= INSTRUCTIONS TO FOLLOW =
Gather each line of the records where "script" appears.

··· INPUT ROWS

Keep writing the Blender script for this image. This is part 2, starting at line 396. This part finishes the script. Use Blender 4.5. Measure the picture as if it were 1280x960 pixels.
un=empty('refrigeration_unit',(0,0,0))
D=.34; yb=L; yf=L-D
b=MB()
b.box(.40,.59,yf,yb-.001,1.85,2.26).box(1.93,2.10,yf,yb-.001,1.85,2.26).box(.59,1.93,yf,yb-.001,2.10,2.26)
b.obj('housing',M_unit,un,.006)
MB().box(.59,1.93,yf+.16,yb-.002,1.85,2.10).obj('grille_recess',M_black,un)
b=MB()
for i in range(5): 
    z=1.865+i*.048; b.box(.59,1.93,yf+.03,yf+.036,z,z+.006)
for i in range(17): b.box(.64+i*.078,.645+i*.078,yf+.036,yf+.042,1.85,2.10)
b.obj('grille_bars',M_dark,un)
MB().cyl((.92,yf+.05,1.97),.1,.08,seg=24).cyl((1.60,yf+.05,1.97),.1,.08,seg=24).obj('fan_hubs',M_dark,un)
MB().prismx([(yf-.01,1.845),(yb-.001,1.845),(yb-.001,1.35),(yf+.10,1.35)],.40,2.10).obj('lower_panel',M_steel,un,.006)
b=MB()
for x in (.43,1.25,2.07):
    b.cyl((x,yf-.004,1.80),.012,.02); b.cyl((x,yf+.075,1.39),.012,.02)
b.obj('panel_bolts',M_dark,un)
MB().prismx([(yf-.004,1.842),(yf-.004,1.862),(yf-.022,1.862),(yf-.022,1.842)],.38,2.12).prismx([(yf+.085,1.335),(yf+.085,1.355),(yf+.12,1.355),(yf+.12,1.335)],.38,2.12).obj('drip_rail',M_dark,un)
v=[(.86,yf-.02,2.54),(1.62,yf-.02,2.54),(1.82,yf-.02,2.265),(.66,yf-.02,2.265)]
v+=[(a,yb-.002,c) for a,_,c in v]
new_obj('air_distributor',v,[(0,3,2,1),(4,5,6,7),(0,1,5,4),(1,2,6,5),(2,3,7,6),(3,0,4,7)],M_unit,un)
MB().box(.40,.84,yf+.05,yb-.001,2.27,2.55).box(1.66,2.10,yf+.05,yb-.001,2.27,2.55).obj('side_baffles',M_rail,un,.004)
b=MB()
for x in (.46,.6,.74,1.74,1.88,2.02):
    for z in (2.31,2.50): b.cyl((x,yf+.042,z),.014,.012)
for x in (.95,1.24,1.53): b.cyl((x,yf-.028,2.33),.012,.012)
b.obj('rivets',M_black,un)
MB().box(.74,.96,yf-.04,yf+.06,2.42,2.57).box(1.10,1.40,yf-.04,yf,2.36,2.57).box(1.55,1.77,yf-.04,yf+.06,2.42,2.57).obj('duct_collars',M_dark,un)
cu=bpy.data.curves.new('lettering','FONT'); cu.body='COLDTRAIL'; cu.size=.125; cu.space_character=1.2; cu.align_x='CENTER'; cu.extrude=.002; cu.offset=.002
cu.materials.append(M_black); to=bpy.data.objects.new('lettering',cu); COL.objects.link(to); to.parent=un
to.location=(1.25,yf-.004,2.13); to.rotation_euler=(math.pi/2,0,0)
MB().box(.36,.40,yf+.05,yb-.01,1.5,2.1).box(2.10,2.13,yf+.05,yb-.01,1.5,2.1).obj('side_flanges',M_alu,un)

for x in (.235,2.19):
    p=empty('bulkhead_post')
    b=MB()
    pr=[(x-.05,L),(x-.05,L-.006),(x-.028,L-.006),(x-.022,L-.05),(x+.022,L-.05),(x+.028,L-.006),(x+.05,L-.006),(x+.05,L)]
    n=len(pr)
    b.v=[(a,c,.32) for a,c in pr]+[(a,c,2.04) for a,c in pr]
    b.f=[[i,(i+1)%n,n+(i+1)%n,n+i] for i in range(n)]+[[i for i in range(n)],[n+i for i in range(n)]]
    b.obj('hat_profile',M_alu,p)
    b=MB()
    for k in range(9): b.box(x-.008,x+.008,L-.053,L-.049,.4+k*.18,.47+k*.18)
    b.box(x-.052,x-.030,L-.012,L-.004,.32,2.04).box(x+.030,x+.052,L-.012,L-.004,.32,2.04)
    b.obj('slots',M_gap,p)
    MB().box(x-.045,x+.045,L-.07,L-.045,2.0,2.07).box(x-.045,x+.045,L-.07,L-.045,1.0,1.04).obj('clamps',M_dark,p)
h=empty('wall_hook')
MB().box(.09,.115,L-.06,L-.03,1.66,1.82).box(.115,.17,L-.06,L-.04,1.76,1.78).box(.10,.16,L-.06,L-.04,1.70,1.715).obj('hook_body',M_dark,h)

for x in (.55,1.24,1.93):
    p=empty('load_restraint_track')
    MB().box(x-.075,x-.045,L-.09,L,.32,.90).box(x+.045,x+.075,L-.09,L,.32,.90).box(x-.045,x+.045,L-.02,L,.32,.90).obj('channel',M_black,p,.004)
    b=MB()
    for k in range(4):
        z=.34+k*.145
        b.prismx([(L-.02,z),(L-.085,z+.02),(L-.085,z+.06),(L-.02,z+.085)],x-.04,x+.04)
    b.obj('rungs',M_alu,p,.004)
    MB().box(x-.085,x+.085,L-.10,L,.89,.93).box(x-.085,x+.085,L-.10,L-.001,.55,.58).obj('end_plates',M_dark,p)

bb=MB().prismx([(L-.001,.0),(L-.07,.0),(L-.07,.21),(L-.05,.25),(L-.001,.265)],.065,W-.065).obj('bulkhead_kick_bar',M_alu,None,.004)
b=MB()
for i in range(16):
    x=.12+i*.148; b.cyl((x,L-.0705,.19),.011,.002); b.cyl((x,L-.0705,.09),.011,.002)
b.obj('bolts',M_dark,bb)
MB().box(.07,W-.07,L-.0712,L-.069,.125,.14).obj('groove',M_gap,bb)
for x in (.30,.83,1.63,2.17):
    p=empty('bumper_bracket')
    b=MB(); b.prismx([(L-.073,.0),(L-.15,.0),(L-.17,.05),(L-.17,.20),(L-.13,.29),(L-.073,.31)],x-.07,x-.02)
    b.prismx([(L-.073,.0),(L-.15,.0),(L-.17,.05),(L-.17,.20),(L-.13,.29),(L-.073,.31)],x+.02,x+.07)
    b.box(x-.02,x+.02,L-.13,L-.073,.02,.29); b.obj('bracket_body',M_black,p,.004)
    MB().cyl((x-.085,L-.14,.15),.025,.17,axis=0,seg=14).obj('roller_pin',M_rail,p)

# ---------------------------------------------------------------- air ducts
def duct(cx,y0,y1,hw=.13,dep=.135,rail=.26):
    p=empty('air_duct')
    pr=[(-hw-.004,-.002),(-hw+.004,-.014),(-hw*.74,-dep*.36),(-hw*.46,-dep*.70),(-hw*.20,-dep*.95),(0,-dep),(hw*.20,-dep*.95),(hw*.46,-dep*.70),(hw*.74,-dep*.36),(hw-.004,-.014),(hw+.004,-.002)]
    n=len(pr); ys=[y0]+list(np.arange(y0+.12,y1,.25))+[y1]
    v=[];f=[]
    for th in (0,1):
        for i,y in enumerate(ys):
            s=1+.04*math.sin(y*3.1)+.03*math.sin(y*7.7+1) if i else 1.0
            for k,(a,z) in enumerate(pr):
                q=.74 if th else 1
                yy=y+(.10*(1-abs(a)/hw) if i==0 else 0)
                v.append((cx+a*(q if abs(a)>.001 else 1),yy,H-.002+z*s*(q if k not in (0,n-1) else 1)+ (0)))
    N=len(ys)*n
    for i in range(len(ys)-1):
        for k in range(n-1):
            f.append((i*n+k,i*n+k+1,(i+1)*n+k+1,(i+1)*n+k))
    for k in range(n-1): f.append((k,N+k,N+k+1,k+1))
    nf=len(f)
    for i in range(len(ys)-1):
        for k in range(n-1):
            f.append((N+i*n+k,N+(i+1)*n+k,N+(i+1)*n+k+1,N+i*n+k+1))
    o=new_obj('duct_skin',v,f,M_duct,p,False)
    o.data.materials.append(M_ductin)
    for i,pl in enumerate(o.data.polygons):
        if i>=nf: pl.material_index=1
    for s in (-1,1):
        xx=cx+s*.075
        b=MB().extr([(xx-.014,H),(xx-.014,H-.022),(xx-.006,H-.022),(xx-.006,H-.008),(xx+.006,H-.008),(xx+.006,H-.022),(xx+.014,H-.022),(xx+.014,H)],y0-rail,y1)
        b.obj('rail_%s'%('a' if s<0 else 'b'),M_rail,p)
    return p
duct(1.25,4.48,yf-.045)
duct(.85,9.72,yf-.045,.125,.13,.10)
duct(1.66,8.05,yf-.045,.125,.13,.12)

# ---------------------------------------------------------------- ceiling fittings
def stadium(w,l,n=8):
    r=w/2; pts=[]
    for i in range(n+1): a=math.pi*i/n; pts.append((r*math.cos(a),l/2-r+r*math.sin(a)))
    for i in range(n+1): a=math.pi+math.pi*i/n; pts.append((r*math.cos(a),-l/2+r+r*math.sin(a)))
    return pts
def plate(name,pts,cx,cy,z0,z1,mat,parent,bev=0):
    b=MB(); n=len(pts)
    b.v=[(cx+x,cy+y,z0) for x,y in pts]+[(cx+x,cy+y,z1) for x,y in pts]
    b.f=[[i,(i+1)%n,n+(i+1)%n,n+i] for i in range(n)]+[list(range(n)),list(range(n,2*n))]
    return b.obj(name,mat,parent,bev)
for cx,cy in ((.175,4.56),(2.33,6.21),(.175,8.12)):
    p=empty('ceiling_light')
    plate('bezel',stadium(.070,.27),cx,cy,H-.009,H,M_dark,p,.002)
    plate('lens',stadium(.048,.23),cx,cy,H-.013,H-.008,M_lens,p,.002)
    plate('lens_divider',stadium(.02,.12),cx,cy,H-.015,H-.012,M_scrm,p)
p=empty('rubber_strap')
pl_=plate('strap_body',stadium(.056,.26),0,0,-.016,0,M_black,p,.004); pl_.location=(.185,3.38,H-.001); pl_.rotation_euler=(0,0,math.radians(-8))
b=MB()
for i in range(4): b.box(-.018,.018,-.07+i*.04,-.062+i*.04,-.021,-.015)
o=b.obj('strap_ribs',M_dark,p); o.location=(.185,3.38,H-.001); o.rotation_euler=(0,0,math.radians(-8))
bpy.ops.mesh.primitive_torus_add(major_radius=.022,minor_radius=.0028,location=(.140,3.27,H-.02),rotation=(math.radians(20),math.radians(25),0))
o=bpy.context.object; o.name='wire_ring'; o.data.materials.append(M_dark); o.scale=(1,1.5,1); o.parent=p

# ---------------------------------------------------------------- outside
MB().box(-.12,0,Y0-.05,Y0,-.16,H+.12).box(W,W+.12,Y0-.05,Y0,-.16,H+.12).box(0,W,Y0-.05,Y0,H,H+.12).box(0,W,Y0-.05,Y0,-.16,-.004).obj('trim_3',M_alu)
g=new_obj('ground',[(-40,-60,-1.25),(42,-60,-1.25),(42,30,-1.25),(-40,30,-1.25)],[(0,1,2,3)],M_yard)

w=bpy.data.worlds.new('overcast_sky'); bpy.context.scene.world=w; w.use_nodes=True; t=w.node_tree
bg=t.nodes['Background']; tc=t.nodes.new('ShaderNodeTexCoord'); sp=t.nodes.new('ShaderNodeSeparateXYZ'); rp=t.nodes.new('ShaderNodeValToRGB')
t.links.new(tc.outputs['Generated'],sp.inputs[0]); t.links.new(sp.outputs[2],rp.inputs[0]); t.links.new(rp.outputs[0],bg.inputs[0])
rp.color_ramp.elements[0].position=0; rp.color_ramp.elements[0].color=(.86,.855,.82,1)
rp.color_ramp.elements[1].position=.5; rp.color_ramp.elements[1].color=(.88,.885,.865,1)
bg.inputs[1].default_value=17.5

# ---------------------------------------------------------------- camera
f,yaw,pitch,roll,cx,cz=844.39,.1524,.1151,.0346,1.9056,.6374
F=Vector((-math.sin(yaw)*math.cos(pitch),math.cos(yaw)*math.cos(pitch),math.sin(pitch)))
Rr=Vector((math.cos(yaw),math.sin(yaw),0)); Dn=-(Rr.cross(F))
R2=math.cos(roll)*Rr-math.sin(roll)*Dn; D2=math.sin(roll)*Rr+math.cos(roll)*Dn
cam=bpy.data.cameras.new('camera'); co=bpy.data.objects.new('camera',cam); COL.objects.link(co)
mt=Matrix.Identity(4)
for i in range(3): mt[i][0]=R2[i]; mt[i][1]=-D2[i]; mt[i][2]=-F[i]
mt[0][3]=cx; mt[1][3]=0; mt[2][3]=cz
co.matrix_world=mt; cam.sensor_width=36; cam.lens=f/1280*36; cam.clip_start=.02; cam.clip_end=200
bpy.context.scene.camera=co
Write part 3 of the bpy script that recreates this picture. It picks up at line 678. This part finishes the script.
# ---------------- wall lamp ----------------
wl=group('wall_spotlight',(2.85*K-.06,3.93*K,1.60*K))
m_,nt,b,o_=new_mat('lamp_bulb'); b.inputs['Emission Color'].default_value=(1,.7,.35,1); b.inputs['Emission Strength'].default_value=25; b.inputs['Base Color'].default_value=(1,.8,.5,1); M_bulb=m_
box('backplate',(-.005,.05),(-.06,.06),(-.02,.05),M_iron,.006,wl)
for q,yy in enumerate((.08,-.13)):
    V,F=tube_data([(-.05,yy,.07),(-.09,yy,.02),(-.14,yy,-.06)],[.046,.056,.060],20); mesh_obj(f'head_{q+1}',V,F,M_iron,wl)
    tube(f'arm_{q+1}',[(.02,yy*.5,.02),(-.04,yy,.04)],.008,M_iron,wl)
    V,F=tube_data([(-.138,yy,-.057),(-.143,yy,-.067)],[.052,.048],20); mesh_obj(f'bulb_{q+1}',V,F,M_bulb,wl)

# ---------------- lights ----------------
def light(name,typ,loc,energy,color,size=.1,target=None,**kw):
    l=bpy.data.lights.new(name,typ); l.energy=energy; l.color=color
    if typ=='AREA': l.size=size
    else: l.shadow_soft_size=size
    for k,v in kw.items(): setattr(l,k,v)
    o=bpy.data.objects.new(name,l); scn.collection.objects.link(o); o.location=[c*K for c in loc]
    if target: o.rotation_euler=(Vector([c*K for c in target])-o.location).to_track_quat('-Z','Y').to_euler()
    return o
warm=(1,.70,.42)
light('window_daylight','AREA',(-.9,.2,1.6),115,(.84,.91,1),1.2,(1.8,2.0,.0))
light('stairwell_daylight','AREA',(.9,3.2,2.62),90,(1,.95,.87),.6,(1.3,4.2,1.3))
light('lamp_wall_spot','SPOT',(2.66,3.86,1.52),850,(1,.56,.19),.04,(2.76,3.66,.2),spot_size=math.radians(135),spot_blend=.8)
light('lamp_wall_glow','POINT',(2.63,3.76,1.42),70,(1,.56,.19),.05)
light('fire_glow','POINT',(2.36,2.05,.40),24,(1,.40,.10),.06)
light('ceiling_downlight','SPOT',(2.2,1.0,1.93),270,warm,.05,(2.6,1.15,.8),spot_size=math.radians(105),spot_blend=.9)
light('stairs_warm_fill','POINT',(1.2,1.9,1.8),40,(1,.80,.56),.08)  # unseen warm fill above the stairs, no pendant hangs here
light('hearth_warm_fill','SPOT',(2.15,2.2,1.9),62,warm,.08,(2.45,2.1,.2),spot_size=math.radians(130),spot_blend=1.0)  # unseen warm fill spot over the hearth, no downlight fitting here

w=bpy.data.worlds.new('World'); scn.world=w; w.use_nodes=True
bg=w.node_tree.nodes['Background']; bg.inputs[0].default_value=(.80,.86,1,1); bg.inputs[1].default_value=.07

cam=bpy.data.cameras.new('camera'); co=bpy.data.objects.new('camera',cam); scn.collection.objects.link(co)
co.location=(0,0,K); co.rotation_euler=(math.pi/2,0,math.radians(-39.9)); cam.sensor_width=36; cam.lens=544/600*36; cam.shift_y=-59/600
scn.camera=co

······

= THE RESULT =
Keep writing the Blender script for this image. This is part 2, starting at line 396. This part finishes the script. Use Blender 4.5. Measure the picture as if it were 1280x960 pixels.
Write part 3 of the bpy script that recreates this picture. It picks up at line 678. This part finishes the script.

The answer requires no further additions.